Wild Western Scenes is a novel by John Beauchamp Jones, the American writer and journalist who lived from 1810 to 1866 and who is now best remembered for his diary of the Confederate war department in Richmond during the Civil War. Before his Confederate career, Jones produced a substantial body of fiction and journalism in the popular American literary marketplace of the antebellum decades, and Wild Western Scenes was one of his most commercially successful productions.
The novel was first published in 1841 and reissued in many editions across the following decades. It belongs to the substantial body of mid nineteenth century American frontier fiction that drew on the rapidly receding actual frontier experience of the early American republic for its material. The Western settings that the novel uses were already largely past history by the time Jones wrote, with the actual frontier having moved substantially further west and the country described in the novel having become settled agricultural territory.

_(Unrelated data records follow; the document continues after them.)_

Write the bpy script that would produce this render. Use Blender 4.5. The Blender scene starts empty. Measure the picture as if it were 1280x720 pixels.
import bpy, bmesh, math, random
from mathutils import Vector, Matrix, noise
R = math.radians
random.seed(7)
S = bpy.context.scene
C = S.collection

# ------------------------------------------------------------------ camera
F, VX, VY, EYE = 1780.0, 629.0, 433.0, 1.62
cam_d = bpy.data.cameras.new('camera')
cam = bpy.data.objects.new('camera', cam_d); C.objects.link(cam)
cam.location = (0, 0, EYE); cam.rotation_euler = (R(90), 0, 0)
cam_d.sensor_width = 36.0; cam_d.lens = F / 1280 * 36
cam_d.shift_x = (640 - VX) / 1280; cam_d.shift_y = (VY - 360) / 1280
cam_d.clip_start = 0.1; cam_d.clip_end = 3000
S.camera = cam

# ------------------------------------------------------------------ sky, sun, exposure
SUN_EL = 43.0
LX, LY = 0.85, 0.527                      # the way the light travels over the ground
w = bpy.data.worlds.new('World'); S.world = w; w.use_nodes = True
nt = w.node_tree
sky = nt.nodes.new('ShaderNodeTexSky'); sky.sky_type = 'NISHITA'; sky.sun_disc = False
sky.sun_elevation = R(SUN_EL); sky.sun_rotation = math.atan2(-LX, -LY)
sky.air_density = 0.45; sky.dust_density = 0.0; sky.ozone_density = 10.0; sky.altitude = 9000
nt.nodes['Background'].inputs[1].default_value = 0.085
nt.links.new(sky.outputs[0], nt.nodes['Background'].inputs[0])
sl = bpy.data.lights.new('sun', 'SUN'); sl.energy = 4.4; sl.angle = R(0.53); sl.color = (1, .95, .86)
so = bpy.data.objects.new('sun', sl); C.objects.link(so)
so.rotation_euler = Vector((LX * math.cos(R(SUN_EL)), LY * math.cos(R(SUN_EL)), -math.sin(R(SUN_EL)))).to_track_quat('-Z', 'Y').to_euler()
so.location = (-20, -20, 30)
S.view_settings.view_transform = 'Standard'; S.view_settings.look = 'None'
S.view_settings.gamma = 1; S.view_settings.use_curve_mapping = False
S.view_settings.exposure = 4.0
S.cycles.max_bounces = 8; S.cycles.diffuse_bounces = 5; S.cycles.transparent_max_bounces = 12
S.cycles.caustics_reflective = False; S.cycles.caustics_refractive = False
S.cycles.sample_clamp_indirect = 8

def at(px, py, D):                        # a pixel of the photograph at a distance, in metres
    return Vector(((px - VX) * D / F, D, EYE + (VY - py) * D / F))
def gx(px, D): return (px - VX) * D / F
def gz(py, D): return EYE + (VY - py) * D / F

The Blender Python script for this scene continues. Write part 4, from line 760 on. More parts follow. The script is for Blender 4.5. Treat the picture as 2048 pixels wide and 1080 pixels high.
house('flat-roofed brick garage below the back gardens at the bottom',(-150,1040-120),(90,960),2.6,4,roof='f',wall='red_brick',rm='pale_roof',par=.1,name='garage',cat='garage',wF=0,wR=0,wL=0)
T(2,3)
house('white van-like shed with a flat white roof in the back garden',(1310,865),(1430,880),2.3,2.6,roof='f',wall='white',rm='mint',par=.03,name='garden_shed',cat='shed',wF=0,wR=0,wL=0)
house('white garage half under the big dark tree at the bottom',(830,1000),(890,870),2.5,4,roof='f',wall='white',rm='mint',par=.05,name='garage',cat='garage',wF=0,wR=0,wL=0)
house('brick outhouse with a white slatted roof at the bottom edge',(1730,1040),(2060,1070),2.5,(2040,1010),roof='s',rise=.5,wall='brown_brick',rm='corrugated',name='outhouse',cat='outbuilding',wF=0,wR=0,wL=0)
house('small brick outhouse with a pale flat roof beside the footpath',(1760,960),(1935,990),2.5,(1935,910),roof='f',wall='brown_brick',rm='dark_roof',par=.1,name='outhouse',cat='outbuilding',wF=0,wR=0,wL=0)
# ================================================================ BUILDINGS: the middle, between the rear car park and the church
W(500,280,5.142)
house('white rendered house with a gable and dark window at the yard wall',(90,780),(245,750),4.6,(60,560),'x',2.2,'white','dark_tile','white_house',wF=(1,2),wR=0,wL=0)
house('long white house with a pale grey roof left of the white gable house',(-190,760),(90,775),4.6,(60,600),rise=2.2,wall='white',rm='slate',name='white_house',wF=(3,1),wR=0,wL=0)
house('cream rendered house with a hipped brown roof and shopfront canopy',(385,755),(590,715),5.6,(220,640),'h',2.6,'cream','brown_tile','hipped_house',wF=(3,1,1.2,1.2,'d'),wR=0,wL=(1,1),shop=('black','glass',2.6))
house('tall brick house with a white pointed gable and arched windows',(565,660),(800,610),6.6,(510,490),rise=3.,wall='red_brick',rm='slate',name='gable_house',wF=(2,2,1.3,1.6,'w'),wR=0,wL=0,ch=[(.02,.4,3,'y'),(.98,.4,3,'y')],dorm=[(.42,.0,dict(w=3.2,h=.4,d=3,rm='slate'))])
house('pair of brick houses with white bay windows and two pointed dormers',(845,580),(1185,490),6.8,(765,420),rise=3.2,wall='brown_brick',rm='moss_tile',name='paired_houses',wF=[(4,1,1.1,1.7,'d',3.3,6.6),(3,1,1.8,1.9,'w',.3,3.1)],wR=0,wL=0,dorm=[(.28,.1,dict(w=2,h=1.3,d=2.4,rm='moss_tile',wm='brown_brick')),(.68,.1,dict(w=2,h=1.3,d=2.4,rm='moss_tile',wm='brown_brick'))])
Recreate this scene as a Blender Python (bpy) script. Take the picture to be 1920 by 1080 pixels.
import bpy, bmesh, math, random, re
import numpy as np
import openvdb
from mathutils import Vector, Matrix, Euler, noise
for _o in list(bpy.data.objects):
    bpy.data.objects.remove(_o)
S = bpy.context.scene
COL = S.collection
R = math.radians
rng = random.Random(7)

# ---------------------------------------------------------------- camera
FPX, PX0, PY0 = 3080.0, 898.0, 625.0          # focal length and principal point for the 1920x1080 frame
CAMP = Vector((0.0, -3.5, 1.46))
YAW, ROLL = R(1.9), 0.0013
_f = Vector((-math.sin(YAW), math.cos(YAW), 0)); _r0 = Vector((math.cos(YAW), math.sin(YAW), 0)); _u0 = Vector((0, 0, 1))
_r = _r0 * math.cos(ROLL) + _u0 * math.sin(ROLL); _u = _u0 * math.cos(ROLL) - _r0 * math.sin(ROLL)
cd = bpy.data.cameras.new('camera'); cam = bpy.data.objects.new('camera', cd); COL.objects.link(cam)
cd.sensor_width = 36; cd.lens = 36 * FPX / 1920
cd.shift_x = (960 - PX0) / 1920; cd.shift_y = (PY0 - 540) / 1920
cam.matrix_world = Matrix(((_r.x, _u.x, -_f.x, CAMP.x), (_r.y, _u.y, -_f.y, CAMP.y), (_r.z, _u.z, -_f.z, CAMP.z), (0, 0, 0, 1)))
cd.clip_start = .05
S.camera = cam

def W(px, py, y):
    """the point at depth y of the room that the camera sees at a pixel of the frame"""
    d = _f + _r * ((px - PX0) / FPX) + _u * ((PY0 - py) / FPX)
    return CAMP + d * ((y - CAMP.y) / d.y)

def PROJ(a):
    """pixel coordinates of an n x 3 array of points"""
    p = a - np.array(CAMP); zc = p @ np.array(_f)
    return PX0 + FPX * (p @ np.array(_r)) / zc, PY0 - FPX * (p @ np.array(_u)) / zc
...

The central character is Daniel Boone, the historical Kentucky frontiersman whose actual career had ended decades before Jones wrote, and the novel presents a series of imagined adventures featuring Boone and various other historical and invented frontier figures. The plot follows the standard conventions of the early American frontier novel including encounters with hostile native peoples, conflicts with various forms of frontier criminals and outlaws, dramatic rescues, romantic interest, and demonstrations of the woodland skills and personal courage that the frontier hero was expected to display.
Jones was working in the tradition that James Fenimore Cooper had largely established with the Leatherstocking Tales and that various subsequent American writers had continued to develop. The treatment of Native American characters in the novel reflects the conventions and prejudices of mid nineteenth century American popular frontier fiction and would be uncomfortable for modern readers in various ways. The treatment of the frontier itself is essentially nostalgic, celebrating a version of American history that the actual settlement of the country had already substantially eliminated by the time the novel appeared.
The book runs to several hundred pages and was one of the most commercially successful American novels of its decade. It is mostly of interest now to historians of American popular fiction and to specialists in the antebellum frontier literature tradition that fed into later Western fiction.